Once the blades become iced, power output drops dramatically. The ice layer adds weight to the blades and alters their finely tuned aerodynamic profile, resulting in a significant decline in wind energy capture efficiency—and consequently, a sharp reduction in electricity generation. Moreover, blade icing severely shortens equipment lifespan, leads to frequent malfunctions, increased maintenance costs, and may even cause blade fracture. Additionally, falling ice from rapidly rotating blades can pose serious threats to surrounding environments and personnel safety.

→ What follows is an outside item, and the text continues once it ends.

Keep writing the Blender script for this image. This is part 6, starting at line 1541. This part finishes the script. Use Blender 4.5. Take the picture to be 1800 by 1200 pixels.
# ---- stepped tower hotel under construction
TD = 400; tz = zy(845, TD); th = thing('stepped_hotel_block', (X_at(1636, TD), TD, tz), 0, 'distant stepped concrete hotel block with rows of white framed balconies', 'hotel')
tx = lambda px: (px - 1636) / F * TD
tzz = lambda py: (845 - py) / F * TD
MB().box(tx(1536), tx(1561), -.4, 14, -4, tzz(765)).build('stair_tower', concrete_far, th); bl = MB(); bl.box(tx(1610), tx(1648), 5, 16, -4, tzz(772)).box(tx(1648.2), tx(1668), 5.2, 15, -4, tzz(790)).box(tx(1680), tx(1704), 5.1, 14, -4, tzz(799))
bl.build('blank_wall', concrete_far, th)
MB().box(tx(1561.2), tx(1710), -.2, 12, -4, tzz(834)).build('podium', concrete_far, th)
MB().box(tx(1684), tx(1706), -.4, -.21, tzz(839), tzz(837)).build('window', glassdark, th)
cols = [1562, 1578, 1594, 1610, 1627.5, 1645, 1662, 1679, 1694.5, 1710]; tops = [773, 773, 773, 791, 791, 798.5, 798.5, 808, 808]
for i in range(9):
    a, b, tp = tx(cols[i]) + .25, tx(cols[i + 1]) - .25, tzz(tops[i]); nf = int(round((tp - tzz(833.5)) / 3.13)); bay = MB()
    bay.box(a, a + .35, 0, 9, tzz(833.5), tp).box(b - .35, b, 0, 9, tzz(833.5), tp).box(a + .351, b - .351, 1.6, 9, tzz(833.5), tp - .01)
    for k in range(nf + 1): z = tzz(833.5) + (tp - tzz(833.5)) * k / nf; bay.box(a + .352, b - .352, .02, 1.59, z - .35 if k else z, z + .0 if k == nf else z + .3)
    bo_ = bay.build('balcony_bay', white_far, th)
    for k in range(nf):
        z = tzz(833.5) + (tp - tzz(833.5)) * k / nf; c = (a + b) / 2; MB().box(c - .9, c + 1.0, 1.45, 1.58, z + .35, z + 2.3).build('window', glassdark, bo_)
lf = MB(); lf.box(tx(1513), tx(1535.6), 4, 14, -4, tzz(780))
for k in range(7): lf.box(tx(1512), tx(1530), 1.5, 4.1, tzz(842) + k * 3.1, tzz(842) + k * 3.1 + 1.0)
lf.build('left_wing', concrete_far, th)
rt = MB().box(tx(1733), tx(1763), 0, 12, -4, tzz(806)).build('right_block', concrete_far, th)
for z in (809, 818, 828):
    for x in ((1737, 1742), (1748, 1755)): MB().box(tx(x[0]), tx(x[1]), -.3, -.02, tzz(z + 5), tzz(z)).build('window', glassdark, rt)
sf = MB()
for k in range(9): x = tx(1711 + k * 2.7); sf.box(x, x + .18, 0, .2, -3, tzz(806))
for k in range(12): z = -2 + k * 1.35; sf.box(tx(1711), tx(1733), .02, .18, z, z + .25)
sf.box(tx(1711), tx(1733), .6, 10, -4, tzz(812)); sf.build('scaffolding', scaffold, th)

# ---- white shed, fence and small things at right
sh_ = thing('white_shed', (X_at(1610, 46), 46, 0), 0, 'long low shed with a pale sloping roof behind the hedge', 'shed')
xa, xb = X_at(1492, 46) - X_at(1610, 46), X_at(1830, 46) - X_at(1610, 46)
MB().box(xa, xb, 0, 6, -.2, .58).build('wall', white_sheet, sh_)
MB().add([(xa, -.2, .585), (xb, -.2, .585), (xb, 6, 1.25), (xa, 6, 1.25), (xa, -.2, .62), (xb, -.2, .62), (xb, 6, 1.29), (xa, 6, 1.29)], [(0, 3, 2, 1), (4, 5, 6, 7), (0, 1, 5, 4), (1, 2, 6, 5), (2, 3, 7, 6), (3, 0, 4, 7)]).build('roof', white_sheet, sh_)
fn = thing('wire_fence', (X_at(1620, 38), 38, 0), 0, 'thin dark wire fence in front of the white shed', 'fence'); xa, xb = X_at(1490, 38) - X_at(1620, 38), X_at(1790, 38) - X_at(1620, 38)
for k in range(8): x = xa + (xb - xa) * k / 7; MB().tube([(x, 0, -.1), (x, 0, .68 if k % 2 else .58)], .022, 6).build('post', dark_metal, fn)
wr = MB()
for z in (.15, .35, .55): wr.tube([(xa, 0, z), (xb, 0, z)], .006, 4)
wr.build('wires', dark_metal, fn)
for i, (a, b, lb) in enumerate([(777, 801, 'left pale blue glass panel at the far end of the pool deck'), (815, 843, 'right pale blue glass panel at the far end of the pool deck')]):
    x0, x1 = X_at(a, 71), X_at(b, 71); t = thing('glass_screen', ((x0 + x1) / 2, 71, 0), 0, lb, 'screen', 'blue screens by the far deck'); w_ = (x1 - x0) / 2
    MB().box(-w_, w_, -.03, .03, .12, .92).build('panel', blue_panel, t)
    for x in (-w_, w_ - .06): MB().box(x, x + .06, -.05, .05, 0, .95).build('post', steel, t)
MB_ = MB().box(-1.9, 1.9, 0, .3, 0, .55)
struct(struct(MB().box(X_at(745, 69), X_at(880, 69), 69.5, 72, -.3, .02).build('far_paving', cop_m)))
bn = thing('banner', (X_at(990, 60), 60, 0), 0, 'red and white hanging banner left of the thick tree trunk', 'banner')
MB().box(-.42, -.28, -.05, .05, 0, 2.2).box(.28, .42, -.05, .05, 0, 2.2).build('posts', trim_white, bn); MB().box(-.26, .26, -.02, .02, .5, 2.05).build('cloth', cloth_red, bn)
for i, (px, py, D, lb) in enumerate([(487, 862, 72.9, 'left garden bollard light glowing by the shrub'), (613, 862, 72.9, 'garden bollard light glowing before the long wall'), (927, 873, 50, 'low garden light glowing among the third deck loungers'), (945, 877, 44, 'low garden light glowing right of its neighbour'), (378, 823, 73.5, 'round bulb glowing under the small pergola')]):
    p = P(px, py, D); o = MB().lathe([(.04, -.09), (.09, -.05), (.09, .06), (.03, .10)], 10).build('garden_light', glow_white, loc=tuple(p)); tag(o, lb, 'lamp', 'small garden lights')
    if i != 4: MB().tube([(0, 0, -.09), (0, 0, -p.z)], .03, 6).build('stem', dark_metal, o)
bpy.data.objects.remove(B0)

To tackle blade icing, applying anti-corrosion coatings proves to be an effective strategy. Before coating, the blade surface must be thoroughly cleaned of grease and impurities to ensure strong adhesion. Then, a sequence of coatings is applied: graphene-based low-surface-energy primer, polyurethane topcoat, and Mengneng's anti-icing finish. Throughout the process, strict adherence to application standards is essential, with precise control over coating thickness and uniformity to ensure coating quality.

In this way, anti-corrosion coatings not only effectively prevent blade icing but also significantly extend blade service life—safeguarding the stable and efficient operation of wind power systems.